◆ Objective
Restate the opening lines of the material below word for word, stopping after the line that contains "TB = [o for".

◆ Dataset section
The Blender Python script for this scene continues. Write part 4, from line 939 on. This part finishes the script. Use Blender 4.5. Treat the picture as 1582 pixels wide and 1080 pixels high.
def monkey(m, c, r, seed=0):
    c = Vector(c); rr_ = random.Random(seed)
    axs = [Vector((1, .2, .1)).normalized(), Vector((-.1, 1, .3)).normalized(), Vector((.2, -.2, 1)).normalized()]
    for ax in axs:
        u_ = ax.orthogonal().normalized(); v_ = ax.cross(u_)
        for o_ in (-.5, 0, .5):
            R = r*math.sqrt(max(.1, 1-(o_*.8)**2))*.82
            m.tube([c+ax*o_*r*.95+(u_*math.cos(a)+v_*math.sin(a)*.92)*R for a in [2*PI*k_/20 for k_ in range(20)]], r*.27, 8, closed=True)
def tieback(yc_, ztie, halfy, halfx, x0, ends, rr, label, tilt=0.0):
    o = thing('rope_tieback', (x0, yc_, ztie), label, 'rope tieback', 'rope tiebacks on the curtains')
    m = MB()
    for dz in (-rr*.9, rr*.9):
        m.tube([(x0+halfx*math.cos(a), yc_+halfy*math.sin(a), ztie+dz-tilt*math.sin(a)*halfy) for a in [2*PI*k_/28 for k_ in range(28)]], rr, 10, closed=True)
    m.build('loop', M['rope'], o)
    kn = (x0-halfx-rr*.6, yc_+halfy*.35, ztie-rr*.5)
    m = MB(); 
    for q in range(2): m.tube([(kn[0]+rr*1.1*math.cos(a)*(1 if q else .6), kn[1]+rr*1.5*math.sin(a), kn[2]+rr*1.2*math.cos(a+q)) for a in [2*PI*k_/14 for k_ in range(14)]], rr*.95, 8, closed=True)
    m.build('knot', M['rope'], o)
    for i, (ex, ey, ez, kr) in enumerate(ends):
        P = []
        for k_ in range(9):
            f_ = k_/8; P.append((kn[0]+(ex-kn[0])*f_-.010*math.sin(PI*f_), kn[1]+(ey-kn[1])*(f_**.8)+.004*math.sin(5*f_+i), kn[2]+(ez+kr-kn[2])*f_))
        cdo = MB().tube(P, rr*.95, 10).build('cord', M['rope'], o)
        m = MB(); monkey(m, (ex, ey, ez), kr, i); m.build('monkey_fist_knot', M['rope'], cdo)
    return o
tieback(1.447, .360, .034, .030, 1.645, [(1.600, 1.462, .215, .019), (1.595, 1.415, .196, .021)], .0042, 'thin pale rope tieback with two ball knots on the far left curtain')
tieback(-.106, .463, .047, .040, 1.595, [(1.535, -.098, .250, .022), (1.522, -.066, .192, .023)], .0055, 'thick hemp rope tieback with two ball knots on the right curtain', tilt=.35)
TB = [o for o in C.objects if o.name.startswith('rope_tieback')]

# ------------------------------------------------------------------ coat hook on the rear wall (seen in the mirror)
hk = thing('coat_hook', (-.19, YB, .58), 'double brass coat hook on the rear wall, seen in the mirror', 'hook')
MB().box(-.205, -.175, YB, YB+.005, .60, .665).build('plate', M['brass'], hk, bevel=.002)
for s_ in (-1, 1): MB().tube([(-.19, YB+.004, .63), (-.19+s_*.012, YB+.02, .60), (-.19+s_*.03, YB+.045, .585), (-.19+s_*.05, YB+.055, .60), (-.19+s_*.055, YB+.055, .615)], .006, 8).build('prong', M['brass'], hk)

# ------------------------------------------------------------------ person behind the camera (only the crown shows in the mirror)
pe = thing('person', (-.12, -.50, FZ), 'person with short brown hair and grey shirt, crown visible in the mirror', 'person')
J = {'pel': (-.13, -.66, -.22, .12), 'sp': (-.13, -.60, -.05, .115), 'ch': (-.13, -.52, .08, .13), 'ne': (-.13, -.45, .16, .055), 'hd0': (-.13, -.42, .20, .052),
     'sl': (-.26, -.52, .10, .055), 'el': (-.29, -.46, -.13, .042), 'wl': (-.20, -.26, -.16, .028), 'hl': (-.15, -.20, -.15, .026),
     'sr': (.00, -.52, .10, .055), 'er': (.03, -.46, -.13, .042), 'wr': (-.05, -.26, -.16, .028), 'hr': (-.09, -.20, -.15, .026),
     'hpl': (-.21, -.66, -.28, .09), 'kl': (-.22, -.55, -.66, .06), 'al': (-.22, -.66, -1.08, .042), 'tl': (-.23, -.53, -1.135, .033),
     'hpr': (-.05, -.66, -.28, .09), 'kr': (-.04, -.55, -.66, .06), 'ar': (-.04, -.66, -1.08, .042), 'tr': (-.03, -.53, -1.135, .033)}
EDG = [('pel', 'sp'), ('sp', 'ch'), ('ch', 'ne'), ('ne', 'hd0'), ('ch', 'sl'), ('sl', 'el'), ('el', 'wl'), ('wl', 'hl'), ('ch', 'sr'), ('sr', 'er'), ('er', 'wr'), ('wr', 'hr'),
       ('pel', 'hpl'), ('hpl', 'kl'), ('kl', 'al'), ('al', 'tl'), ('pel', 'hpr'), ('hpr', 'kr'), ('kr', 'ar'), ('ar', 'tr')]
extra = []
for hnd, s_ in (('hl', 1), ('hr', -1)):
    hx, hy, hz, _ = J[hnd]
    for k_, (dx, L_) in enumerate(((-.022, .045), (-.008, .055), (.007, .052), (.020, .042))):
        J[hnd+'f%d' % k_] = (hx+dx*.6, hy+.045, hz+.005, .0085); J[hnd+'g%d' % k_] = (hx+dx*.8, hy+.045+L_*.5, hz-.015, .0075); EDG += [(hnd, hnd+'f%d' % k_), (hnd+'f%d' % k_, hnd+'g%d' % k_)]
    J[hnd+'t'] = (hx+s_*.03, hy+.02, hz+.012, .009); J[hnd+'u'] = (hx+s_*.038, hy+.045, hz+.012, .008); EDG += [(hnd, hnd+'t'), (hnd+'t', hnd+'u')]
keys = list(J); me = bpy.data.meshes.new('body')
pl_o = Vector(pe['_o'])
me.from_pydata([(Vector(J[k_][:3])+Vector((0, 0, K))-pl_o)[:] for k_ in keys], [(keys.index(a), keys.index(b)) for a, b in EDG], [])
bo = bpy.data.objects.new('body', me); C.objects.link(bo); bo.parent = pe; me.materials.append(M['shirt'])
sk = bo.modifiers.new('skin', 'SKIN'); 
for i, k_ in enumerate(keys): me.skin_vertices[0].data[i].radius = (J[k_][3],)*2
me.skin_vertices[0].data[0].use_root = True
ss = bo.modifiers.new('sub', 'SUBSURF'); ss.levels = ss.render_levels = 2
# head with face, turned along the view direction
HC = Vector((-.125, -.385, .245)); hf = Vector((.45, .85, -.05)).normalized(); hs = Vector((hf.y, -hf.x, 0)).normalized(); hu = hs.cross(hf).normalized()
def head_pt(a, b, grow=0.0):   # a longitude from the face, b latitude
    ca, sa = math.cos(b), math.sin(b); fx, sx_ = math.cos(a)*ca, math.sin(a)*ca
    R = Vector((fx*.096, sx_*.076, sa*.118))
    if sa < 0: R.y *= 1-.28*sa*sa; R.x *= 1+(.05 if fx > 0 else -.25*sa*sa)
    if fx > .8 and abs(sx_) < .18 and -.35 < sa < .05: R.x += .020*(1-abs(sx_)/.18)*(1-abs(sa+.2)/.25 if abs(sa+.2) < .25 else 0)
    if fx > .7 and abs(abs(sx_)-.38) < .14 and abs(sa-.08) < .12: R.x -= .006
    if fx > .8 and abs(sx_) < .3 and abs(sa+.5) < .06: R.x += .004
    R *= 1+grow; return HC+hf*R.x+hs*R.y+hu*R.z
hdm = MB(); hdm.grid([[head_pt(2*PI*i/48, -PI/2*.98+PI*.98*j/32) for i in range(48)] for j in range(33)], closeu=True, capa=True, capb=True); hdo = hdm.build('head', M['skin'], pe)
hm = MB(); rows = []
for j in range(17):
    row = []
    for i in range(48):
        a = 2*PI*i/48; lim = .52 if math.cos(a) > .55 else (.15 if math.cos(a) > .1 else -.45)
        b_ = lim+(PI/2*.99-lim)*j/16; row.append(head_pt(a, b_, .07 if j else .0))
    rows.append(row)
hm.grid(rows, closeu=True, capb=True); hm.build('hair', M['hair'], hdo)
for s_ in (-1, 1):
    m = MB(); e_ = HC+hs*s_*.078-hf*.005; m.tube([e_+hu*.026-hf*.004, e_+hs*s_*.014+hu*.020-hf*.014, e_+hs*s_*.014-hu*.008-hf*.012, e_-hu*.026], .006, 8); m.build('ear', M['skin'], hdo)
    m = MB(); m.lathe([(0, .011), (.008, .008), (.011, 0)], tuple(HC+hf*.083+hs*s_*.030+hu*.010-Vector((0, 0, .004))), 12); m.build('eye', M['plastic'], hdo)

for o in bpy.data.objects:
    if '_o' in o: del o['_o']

◆ Exercise solution
The Blender Python script for this scene continues. Write part 4, from line 939 on. This part finishes the script. Use Blender 4.5. Treat the picture as 1582 pixels wide and 1080 pixels high.
def monkey(m, c, r, seed=0):
    c = Vector(c); rr_ = random.Random(seed)
    axs = [Vector((1, .2, .1)).normalized(), Vector((-.1, 1, .3)).normalized(), Vector((.2, -.2, 1)).normalized()]
    for ax in axs:
        u_ = ax.orthogonal().normalized(); v_ = ax.cross(u_)
        for o_ in (-.5, 0, .5):
            R = r*math.sqrt(max(.1, 1-(o_*.8)**2))*.82
            m.tube([c+ax*o_*r*.95+(u_*math.cos(a)+v_*math.sin(a)*.92)*R for a in [2*PI*k_/20 for k_ in range(20)]], r*.27, 8, closed=True)
def tieback(yc_, ztie, halfy, halfx, x0, ends, rr, label, tilt=0.0):
    o = thing('rope_tieback', (x0, yc_, ztie), label, 'rope tieback', 'rope tiebacks on the curtains')
    m = MB()
    for dz in (-rr*.9, rr*.9):
        m.tube([(x0+halfx*math.cos(a), yc_+halfy*math.sin(a), ztie+dz-tilt*math.sin(a)*halfy) for a in [2*PI*k_/28 for k_ in range(28)]], rr, 10, closed=True)
    m.build('loop', M['rope'], o)
    kn = (x0-halfx-rr*.6, yc_+halfy*.35, ztie-rr*.5)
    m = MB(); 
    for q in range(2): m.tube([(kn[0]+rr*1.1*math.cos(a)*(1 if q else .6), kn[1]+rr*1.5*math.sin(a), kn[2]+rr*1.2*math.cos(a+q)) for a in [2*PI*k_/14 for k_ in range(14)]], rr*.95, 8, closed=True)
    m.build('knot', M['rope'], o)
    for i, (ex, ey, ez, kr) in enumerate(ends):
        P = []
        for k_ in range(9):
            f_ = k_/8; P.append((kn[0]+(ex-kn[0])*f_-.010*math.sin(PI*f_), kn[1]+(ey-kn[1])*(f_**.8)+.004*math.sin(5*f_+i), kn[2]+(ez+kr-kn[2])*f_))
        cdo = MB().tube(P, rr*.95, 10).build('cord', M['rope'], o)
        m = MB(); monkey(m, (ex, ey, ez), kr, i); m.build('monkey_fist_knot', M['rope'], cdo)
    return o
tieback(1.447, .360, .034, .030, 1.645, [(1.600, 1.462, .215, .019), (1.595, 1.415, .196, .021)], .0042, 'thin pale rope tieback with two ball knots on the far left curtain')
tieback(-.106, .463, .047, .040, 1.595, [(1.535, -.098, .250, .022), (1.522, -.066, .192, .023)], .0055, 'thick hemp rope tieback with two ball knots on the right curtain', tilt=.35)
TB = [o for o in C.objects if o.name.startswith('rope_tieback')]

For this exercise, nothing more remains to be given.